A Call for Ideas: Writing the Reading into the Curriculum

Dear fellow teachers:

When we began our Independent Reading journey in 2014, we had three classroom libraries and three willing (okay – crazy) teachers who decided to experiment with a program we found as a result of attending Mamaroneck High School’s 2014 NCTE Convention Presentation.  Three years later, we have expanded to nine classroom libraries. After presenting professional development to more than 200 educators across 11 Connecticut districts, we have arrived at a point where the administration wants to ensure that each student has an equitable experience with the Independent Reading program. They want it written into the 9th grade curriculum, which will be revised this summer.

This seems spectacular, right? We get to continue our program and to have the district fund classroom libraries for all 9th grade English teachers. However, in our department of 22, 9 teachers are currently employing Rigorous Independent Reading daily using the method that Penny Kittle outlines in Book Love. We have one more teacher practicing “Reading Fridays” where Monday through Thursday are regular instruction days and on Fridays, the classes read for a full 45 minute period. Finally, a number of other teachers use literature circles or engage the students in Independent Reading over one quarter or one semester of the year.  So, about half of the department has not elected to try the practice of Independent Reading, while others are trying various alternate methods to have students engage in some form of self-selecting and reading texts. So, here lies the rub: is it possible to assure an equitable experience for students across classrooms while maintaining the comfort level and current practices of our colleagues?

We have had many department meetings discussing the concerns our department has as well as the progress and positive improvement our students have made, but we still haven’t come to a consensus and have been told that “Independent Reading will happen in all 9th grade classes in the fall.” Our task is to figure out what that should look like and write it into the curriculum.

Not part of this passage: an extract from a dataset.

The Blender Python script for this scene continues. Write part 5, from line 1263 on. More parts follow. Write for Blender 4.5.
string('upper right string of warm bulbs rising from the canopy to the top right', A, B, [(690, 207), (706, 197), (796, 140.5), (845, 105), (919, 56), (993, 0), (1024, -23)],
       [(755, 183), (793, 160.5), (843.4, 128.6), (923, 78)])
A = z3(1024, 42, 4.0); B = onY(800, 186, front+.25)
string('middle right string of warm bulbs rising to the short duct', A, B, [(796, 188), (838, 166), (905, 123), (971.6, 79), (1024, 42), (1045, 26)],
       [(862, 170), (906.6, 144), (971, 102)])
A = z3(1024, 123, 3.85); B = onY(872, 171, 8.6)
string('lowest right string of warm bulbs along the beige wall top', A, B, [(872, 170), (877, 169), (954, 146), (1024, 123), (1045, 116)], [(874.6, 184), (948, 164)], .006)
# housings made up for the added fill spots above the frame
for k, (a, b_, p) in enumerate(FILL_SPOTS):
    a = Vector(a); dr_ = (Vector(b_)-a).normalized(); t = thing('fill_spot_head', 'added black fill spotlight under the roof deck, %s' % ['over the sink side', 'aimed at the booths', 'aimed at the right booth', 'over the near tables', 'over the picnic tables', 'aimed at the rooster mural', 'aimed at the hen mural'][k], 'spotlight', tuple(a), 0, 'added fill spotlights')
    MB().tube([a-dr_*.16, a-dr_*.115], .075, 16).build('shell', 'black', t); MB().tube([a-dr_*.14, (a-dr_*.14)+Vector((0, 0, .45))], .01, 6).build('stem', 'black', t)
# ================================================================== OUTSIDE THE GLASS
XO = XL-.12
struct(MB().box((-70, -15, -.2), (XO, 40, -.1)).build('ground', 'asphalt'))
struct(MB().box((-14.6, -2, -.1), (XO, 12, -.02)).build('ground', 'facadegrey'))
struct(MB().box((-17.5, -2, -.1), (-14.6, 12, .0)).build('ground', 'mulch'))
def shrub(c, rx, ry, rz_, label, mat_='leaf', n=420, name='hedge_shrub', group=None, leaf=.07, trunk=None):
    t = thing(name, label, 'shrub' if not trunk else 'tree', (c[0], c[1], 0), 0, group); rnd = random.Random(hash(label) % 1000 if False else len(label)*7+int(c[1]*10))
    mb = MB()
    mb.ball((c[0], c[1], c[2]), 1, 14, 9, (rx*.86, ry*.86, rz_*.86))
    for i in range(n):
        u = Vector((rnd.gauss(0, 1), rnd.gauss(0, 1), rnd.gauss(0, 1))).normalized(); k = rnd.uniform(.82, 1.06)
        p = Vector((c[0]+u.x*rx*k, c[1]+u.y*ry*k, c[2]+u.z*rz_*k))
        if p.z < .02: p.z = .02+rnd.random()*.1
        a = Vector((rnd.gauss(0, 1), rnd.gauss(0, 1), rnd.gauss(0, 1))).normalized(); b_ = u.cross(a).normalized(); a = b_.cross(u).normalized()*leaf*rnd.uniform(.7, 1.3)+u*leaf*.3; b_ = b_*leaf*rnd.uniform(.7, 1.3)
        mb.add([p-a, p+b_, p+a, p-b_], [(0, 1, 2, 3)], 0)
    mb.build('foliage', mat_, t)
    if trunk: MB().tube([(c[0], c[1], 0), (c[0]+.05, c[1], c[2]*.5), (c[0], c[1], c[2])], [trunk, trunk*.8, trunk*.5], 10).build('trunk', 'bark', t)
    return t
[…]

Based on my own students’ success over the past few years, I have some pretty strong opinions about what I think an Independent Reading program should look like (read here and here).  However, as someone who started Independent Reading during my 14th year of teaching, I understand what completely revamping instruction looks like and it’s unsettling. I understand how and why my colleagues have a healthy fear of change. So, I am left with more questions than answers as we begin to embark upon this journey of changing the curriculum to reflect our current practices:

  1. What does curriculum reveal about a community’s beliefs about literacy? What do we value? What do we want our students be able to do and carry with them as they graduate high school?
  2. How do (or should) we define Independent Reading?
  3. How much instructional time should be spent on engaging students in reading texts of their own choosing?
  4. What balance should there be between whole class texts and independent books?
  5. How do we support teachers as they embark on the journey of changing their classroom structure and culture, and their own instruction?
  6. What should be taught in the 9th grade English classroom?
  7. Can the skills we value be addressed via an Independent Reading program?
  8. What is the difference between offering instruction on skills and offering instruction on a text?
  9. If one teacher has students read for 10 minutes each day and another has students read for a 50 minute block of time, are they getting the same experience at the end of the week? Are these two different practices the same program? Is this equitable?
  10. Does one quarter of Literature Circles = Independent Reading solely outside of class for one semester = engaging in Independent Reading daily?
  11. What does the fact that Independent Reading has to be written in to the curriculum say about the culture of the school and community?
  12. What type of growth mindset should we have as educators? As a school? As a community?

I have been grappling with these queries for some time now and would love ideas and feedback.  What are your answers to the above pedagogical questions? How does your district’s curricula reflect your Independent Reading practice? Please let us know in the comments!